El triduo pascual, en el que entramos el Jueves Santo y concluimos el Domingo de Resurrección, son días en los que Dios, nos envía su gracia con una intensidad singular a fin de hacernos partícipes de la victoria de Jesucristo sobre el pecado, nuestros pecados y la muerte que, como consecuencia de ellos, nos cerca constantemente.
La gracia de Dios, sin embargo, no actúa de modo automático, sino que su eficacia se realiza en cada uno según el grado de la propia fe o dicho de otra manera, según la disposición del receptor. Aquí radica la importancia de prepararnos bien para la Pascua, porque mientras mejor nos preparemos, más experimentaremos su potencia, es decir, la resurrección de Jesucristo en lo profundo de nuestro ser. Para ayudarnos con esa finalidad, es tradición que los papas emitan un mensaje al inicio de cada Cuaresma.
Así, el Papa Francisco, nos invita a reflexionar sobre la exhortación contenida en la carta del apóstol San Pablo a los Gálatas, “No nos cansemos de hacer el bien, porque si no desfallecemos, cosecharemos los frutos a su debido tiempo.

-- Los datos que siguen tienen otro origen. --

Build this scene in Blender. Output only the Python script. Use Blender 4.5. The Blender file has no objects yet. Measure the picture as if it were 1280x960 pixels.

Por tanto, mientras tenemos la oportunidad, hagamos el bien a todos” (Ga 6, 9-10a).
Como explica el Papa, el término “oportunidad” que leemos en el texto en castellano, es la traducción de la palabra griega kairós, usada por Pablo en su carta, que significa “tiempo propicio” o “tiempo favorable”.
Con ella, el apóstol se refiere al tiempo que estamos en este mundo. En la medida en que hagamos el bien en esta vida, cosecharemos sus frutos para la vida eterna; si bien todo el tiempo en este mundo es un kairós, un tiempo favorable, de modo particular lo es la Cuaresma: tiempo en el que Dios nos concede gracias especiales para nuestra conversión o como la llama el Papa, nuestra renovación personal y comunitaria.
Todos necesitamos convertirnos, pues como dice Francisco en el mensaje que comentamos: “Con demasiada frecuencia, prevalecen en nuestra vida la avidez y la soberbia, el deseo de tener, acumular y consumir”.
Decía también San Agustín, que los cristianos necesitamos convertirnos cada día de las criaturas al Creador, porque el corazón del hombre —incluso de los cristianos— ha quedado herido por el pecado original y tiende a ir detrás de las criaturas.
En este sentido, la Cuaresma es un kairós; un tiempo propicio para volver a Dios, volver a lo esencial y redescubrir que —como también dice el Papa— la verdad y la belleza de nuestra vida, no radican tanto en el poseer sino en el dar, no en el acumular sino en sembrar el bien y compartir.
En este contexto, la conversión es obra del Espíritu Santo, que orienta nuestro corazón a Dios, por tanto, al prójimo, y es justamente para que podamos acoger con menos dificultad esa obra del Espíritu Santo, que la Iglesia nos brinda tres medios: la oración, el ayuno y la limosna. Nos referiremos a ellos en las próximas semanas.